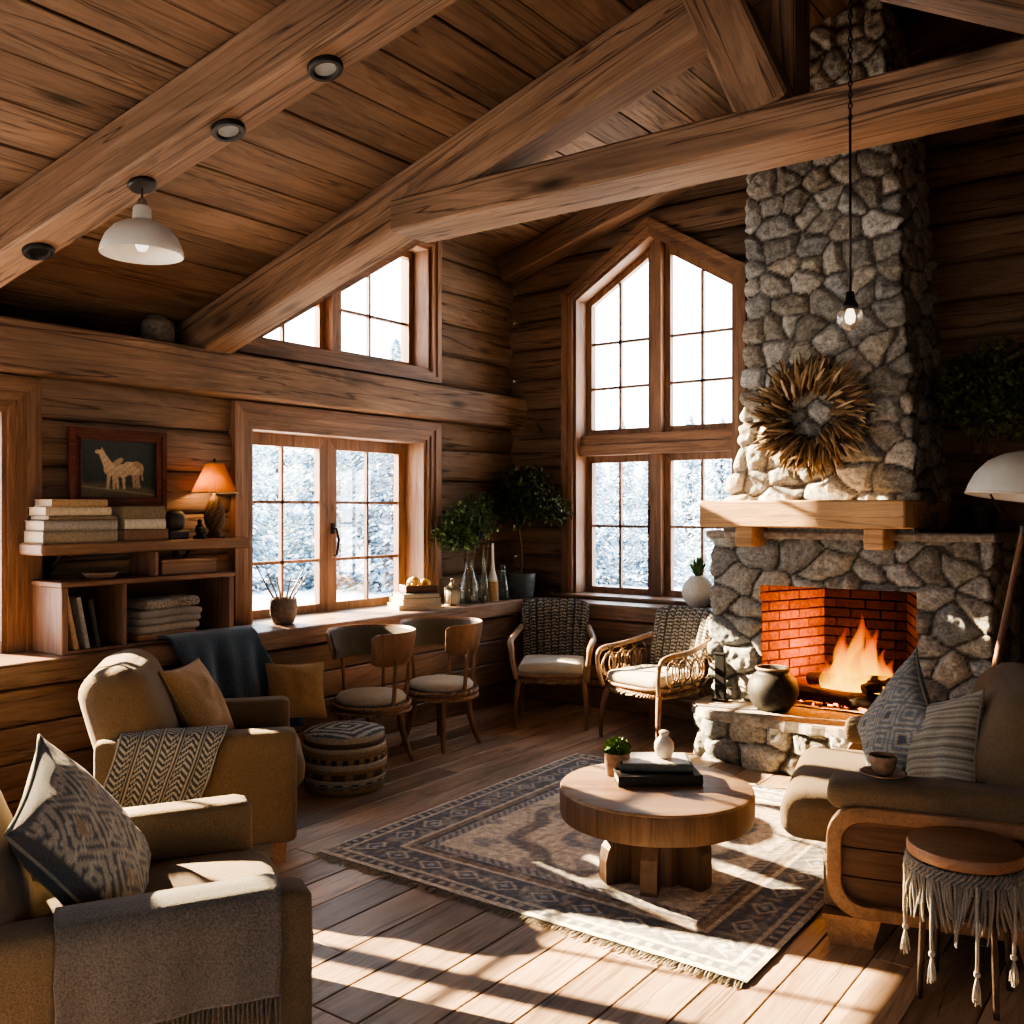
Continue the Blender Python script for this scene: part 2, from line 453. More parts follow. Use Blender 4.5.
# ------------------------------------------------------------------ walls of logs
def logwall(name, u0, u1, z0, n, h, holes, mp, mat, label, seed, clip=None):
    rs = random.Random(seed); mb = MB()
    K = 9; nu = max(2, int((u1 - u0) / .16))
    for i in range(n):
        hh = h; za = z0 + i * h; P = []
        ph = rs.random() * 9; bl = rs.uniform(.05, .075)
        for a in range(nu + 1):
            u = lerp(u0, u1, a / nu); row = []
            wz = .012 * math.sin(u * 1.3 + ph) + .006 * math.sin(u * 4.1 + ph * 2)
            for k in range(K):
                an = PI * k / (K - 1)
                zz = za + hh * (.5 - .5 * math.cos(an)); sn = max(0, math.sin(an)) ** .6
                row.append((u, zz + wz * sn, .03 - (bl + .006 * math.sin(u * 2.3 + ph)) * sn))
            P.append(row)
        mb.grid(P)
    me = bpy.data.meshes.new(name); me.from_pydata(mb.v, [], mb.f)
    bm = bmesh.new(); bm.from_mesh(me)
    def inside(poly, x, y):
        c = False; j = len(poly) - 1
        for i in range(len(poly)):
            a, b = poly[i], poly[j]
            if (a[1] > y) != (b[1] > y) and x < (b[0] - a[0]) * (y - a[1]) / (b[1] - a[1]) + a[0]: c = not c
            j = i
        return c
    for poly in holes:
        for i in range(len(poly)):
            a, b = poly[i], poly[(i + 1) % len(poly)]
            nn = (-(b[1] - a[1]), b[0] - a[0], 0)
            bmesh.ops.bisect_plane(bm, geom=bm.verts[:] + bm.edges[:] + bm.faces[:], dist=1e-5, plane_co=(a[0], a[1], 0), plane_no=nn)
        kill = []
        for f in bm.faces:
            c = f.calc_center_median()
            if inside(poly, c.x, c.y): kill.append(f)
        bmesh.ops.delete(bm, geom=kill, context='FACES')
    for v in bm.verts: v.co = mp(*v.co)
    bmesh.ops.recalc_face_normals(bm, faces=bm.faces)
    bm.to_mesh(me); bm.free()
    me.shade_smooth()
    me.materials.append(mat)
    o = bpy.data.objects.new(name, me); C.objects.link(o)
    return tag(o, label, 'wall', kind='structure')

def inset(poly, d):
    """convex counter-clockwise polygon moved inwards by d"""
    n = len(poly); lines = []
    for i in range(n):
        a = Vector(poly[i]); b = Vector(poly[(i + 1) % n]); t = (b - a).normalized(); nr = Vector((-t.y, t.x))
        lines.append((a + nr * d, t))
    out = []
    for i in range(n):
        p, t = lines[i - 1]; q, s = lines[i]
        den = t.x * s.y - t.y * s.x
        k = ((q.x - p.x) * s.y - (q.y - p.y) * s.x) / den
        out.append(tuple(p + t * k))
    return out

W1 = [(4.06, .665), (6.16, .665), (6.16, 2.37), (4.06, 2.37)]
W2 = [(4.03, 2.70), (6.16, 2.70), (6.16, 3.92), (5.86, 3.92), (4.03, 2.80)]
W3 = [(-4.73, .765), (-3.00, .765), (-3.00, 3.57), (-3.865, 4.10), (-4.73, 3.57)]
W4 = [(-.55, .665), (2.76, .665), (2.76, 2.37), (-.55, 2.37)]
hl = .27
wl = logwall('wall_left', YF, YW, -.0, 15, hl, [inset(W1, .06), inset(W2, .06), inset(W4, .06),
     [(YF - 1, 2.62), (3.95, 2.62), (3.95, 5), (YF - 1, 5)]], LW, M['logy'], 'log wall with the paired casement windows', 5)
wb = logwall('wall_back', XW - .2, XR + .1, -.135, 20, hl, [inset(W3, .06)], BW, M['logx'], 'log wall behind the stone chimney', 8)

# front and right walls, behind and beside the viewer
def boardwall(name, axis, pos, u0, u1, ztop, holes, label):
    mb = MB(); h = .24; z = 0
    while z < ztop:
        cuts = [(u0, u1)]
        for (a, b, c, d) in holes:
            if z + h > c and z < d:
                nc = []
                for (p, q) in cuts:
                    if b <= p or a >= q: nc.append((p, q)); continue
                    if a > p: nc.append((p, a))
                    if b < q: nc.append((b, q))
                cuts = nc
        for p, q in cuts:
            if axis == 'y': mb.bx(p, q, pos - .12, pos, z, z + h - .004, .01)
            else: mb.bx(pos, pos + .12, p, q, z, z + h - .004, .01)
        z += h
    return tag(mb.build(name, M['logx'] if axis == 'y' else M['logy']), label, 'wall', kind='structure')
boardwall('wall_front', 'y', YF, XW - 1.3, XR + .15, 4.9, [(-4.4, -2.6, .96, 2.16), (-.4, .4, .96, 2.16)], 'board wall behind the viewer with openings added for fill light')
boardwall('wall_right', 'x', XR, YF - .1, YW + .2, 4.0, [(-1.5, .9, .96, 2.16)], 'board wall on the side away from the windows')
mb = MB()
lo = [(XW - 1.1, 2.56), (XW, 2.6), (XW, zn(XW)), (RX, zn(RX)), (RX, zf(RX) + .05), (XW - 1.1, zf(XW - 1.1) + .05)]
hi = [(RX, zn(RX)), (XR + .2, zn(XR + .2)), (XR + .2, zf(XR + .2) + .05), (RX, zf(RX) + .05)]
for pl in (lo, hi): mb.prism(pl, 4.0, 4.04, lambda u, z, n: (u, n, z))
tag(mb.build('wall_upper', M['logx']), 'boarded step between the lower and higher roof', 'wall', kind='structure')
mb = MB(); mb.bx(XW - 1.25, XW - .02, YF, 3.99, 2.58, 2.62, .004)
tag(mb.build('trim_1', M['beamy']), 'plank shelf of the eaves nook above the beam', 'shelf', kind='structure')

# ------------------------------------------------------------------ beams
def beam(name, a, b, w, h, up, mat, label, bev=.014):
    a = Vector(a); b = Vector(b); x = (b - a); L = x.length; x.normalize()
    y = Vector(up).cross(x).normalized(); z = x.cross(y)
    mb = MB(); n = max(2, int(L / .25)); rs = random.Random(hash(label) % 1000 if False else len(label))
    mb.box((0, 0, 0), (L, w, h), None, bev)
    o = mb.build(name, mat)
    Mx = Matrix((x, y, z)).transposed().to_4x4(); Mx.translation = (a + b) / 2
    o.matrix_world = Mx
    return tag(o, label, 'beam', kind='structure')
nl = Vector((-.30, 0, 1)).normalized(); nr = Vector((.55, 0, 1)).normalized()
def slope_beam(name, xa, xb, y0, y1, zfun, depth, label, sk=0):
    up = nl if xb <= RX + .01 else nr
    off = -up * (depth / 2)
    return beam(name, Vector((xa, (y0 + y1) / 2, zfun(xa))) + off, Vector((xb, (y0 + y1) / 2 + sk, zfun(xb))) + off, y1 - y0, depth, up, M['beam'], label)
slope_beam('trim_2', XW - .35, RX, 2.04, 2.25, zn, .26, 'heavy sloping rafter with the recessed lights', .67)
slope_beam('trim_3', XW - .25, RX, 3.745, 3.96, zn, .27, 'heavy sloping rafter joined to the cross beam')
slope_beam('trim_4', RX + .02, XR, 3.745, 3.96, zn, .27, 'rafter on the far slope beyond the ridge')
slope_beam('trim_5', XW, RX, 7.0, 7.2, zf, .22, 'rafter lying against the log wall by the chimney')
slope_beam('trim_6', RX + .02, XR, 2.71, 2.92, zn, .26, 'rafter overhead on the right slope')
beam('trim_7', (-3.52, 3.85, 3.19), (XR, 3.85, 3.19), .30, .165, (0, 0, 1), M['beam'], 'horizontal cross beam tying the rafters', .012)
beam('trim_8', (-1.475, 3.80, 3.25), (-1.80, 3.80, 4.0), .20, .22, (1, 0, 0), M['beam'], 'slanting strut standing on the cross beam')
beam('trim_9', (-1.50, 3.95, 3.24), (-1.50, 3.95, 4.1), .2, .2, (1, 0, 0), M['beam'], 'dark king post behind the slanting strut')
beam('trim_10', (XW + .03, YF, 2.525), (XW + .03, YW + .05, 2.525), .30, .285, (0, 0, 1), M['beamy'], 'long horizontal beam over the windows and shelf')
# re-orient texture for that beam: grain runs along its local x
bpy.data.objects['trim_10'].data.materials[0] = M['beam']

# ------------------------------------------------------------------ windows
def ring(mb, poly, d, n0, n1, mp):
    inn = inset(poly, d); k = len(poly)
    for i in range(k):
        j = (i + 1) % k
        mb.prism([poly[i], poly[j], inn[j], inn[i]], n0, n1, mp)
    return inn
def clip_line(poly, p, d):
    """parameter range of the line p + t d inside a convex polygon"""
    t0, t1 = -1e9, 1e9; n = len(poly)
    for i in range(n):
        a = poly[i]; b = poly[(i + 1) % n]; nx, ny = -(b[1] - a[1]), b[0] - a[0]
        den = nx * d[0] + ny * d[1]; num = nx * (a[0] - p[0]) + ny * (a[1] - p[1])
        if abs(den) < 1e-9: continue
        t = num / den
        if den > 0: t0 = max(t0, t)
        else: t1 = min(t1, t)
    return t0, t1
def pmat(p, mp):   # along-wall or upright grain
    return M['trimy'] if mp is LW else M['trimx']
def light(root, poly, mp, frame, n0, us, zs, handle=None, name='sash'):
    """one framed light: sash ring, glazing bars, pane"""
    mb = MB(); g = ring(mb, poly, frame, n0, n0 + .055, mp)
    sash = mb.build(name, M['trimz'], root)
    mb = MB(); b = .011
    for u in us:
        a0, a1 = clip_line(g, (u, 0), (0, 1)); mb.prism([(u - b, a0), (u + b, a0), (u + b, a1), (u - b, a1)], n0 + .01, n0 + .04, mp)
    for z in zs:
        a0, a1 = clip_line(g, (0, z), (1, 0))
        if a1 > a0: mb.prism([(a0, z - b), (a1, z - b), (a1, z + b), (a0, z + b)], n0 + .01, n0 + .04, mp)
    mb.build('glazing_bars', M['trimz'], sash)
    mb = MB(); mb.add([mp(u, z, n0 + .025) for u, z in g], [tuple(range(len(g)))])
    mb.build('pane', M['glass'], sash)
    if handle:
        u, z, s = handle; mb = MB()
        P = [mp(u, z + .09, n0), mp(u, z + .09, n0 - .045), mp(u + s * .012, z, n0 - .06), mp(u, z - .11, n0 - .05), mp(u, z - .12, n0 - .02)]
        mb.tube(P, [.009, .009, .010, .009, .007], 8)
        mb.prism([(u - .014, z + .05), (u + .014, z + .05), (u + .014, z + .13), (u - .014, z + .13)], n0 - .012, n0, mp)
        mb.build('handle', M['iron'], sash, 40)
def casing(root, poly, mp, widths, dep, lin):
    ma, mv = MB(), MB(); la, lv = MB(), MB(); p = poly; n = -.075
    def ring2(pl, d, n0, n1, A, B):
        inn = inset(pl, d); k = len(pl)
        for i in range(k):
            j = (i + 1) % k; up = abs(pl[j][1] - pl[i][1]) > abs(pl[j][0] - pl[i][0]) * 1.5
            (B if up else A).prism([pl[i], pl[j], inn[j], inn[i]], n0, n1, mp)
        return inn
    for i, wd in enumerate(widths):
        p = ring2(p, wd, n + .014 * i, .02, ma, mv)
    ma.build('casing_head', pmat(0, mp), root); mv.build('casing_side', M['trimz'], root)
    q = ring2(p, .028, -.03, dep, la, lv)
    la.build('lining_head', pmat(0, mp), root); lv.build('lining_side', M['trimz'], root)
    return q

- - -

Reproduce the data above word for word from its first line through the line that holds "return tag(o, label, 'wall', kind='structure')", both ends included; skip pictures.

▸ **CORRECT RESULT**
Continue the Blender Python script for this scene: part 2, from line 453. More parts follow. Use Blender 4.5.
# ------------------------------------------------------------------ walls of logs
def logwall(name, u0, u1, z0, n, h, holes, mp, mat, label, seed, clip=None):
    rs = random.Random(seed); mb = MB()
    K = 9; nu = max(2, int((u1 - u0) / .16))
    for i in range(n):
        hh = h; za = z0 + i * h; P = []
        ph = rs.random() * 9; bl = rs.uniform(.05, .075)
        for a in range(nu + 1):
            u = lerp(u0, u1, a / nu); row = []
            wz = .012 * math.sin(u * 1.3 + ph) + .006 * math.sin(u * 4.1 + ph * 2)
            for k in range(K):
                an = PI * k / (K - 1)
                zz = za + hh * (.5 - .5 * math.cos(an)); sn = max(0, math.sin(an)) ** .6
                row.append((u, zz + wz * sn, .03 - (bl + .006 * math.sin(u * 2.3 + ph)) * sn))
            P.append(row)
        mb.grid(P)
    me = bpy.data.meshes.new(name); me.from_pydata(mb.v, [], mb.f)
    bm = bmesh.new(); bm.from_mesh(me)
    def inside(poly, x, y):
        c = False; j = len(poly) - 1
        for i in range(len(poly)):
            a, b = poly[i], poly[j]
            if (a[1] > y) != (b[1] > y) and x < (b[0] - a[0]) * (y - a[1]) / (b[1] - a[1]) + a[0]: c = not c
            j = i
        return c
    for poly in holes:
        for i in range(len(poly)):
            a, b = poly[i], poly[(i + 1) % len(poly)]
            nn = (-(b[1] - a[1]), b[0] - a[0], 0)
            bmesh.ops.bisect_plane(bm, geom=bm.verts[:] + bm.edges[:] + bm.faces[:], dist=1e-5, plane_co=(a[0], a[1], 0), plane_no=nn)
        kill = []
        for f in bm.faces:
            c = f.calc_center_median()
            if inside(poly, c.x, c.y): kill.append(f)
        bmesh.ops.delete(bm, geom=kill, context='FACES')
    for v in bm.verts: v.co = mp(*v.co)
    bmesh.ops.recalc_face_normals(bm, faces=bm.faces)
    bm.to_mesh(me); bm.free()
    me.shade_smooth()
    me.materials.append(mat)
    o = bpy.data.objects.new(name, me); C.objects.link(o)
    return tag(o, label, 'wall', kind='structure')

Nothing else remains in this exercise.